Abstract

THE GAME OF MUSICAL CHAIRS is on again for fire and casualty insurance stocks. Liquidation is once more the theme song. Players are gradually withdrawing from the game. The underwriting cycle is grinding its way lower and lower, and just that much closer to the turn, when everyone will clamor to play again. But for the moment the picture is as black as any time in the long history of fire and casualty insurance. The first six months' reports have been catastrophic, without benefit of any one big catastrophe, such as a San Francisco fire, Texas City explosion, Livonia disaster, 1954 hurricane. Fire losses, after behaving admirably last year and up only 1.5% over 1954, inexplicably began to soar, rising 10% for the first six months.

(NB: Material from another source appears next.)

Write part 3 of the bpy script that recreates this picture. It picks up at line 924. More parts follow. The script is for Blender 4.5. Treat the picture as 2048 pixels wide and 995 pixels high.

Auto fatalities also jumped more than 10%, 14% in some months, evidencing an increasing accident toll. Together these two trends have hurt the fire and casualty companies in their most important lines, at a time, furthermore, when rate levels in both were receding. There are other contributing causes as well. In his prize-winning annual report several years ago John A. Diemand, president, Insurance Co. of North America, stated insurance companies new style (writing many different lines of business) were like modern multi-elevator office buildings. Not all the elevators are going up or down at the same time. So generally with the different lines of insurance, not all are profitable or unprofitable at the same time. The first half of 1956 was epochal. Almost all lines were profitable at the same time.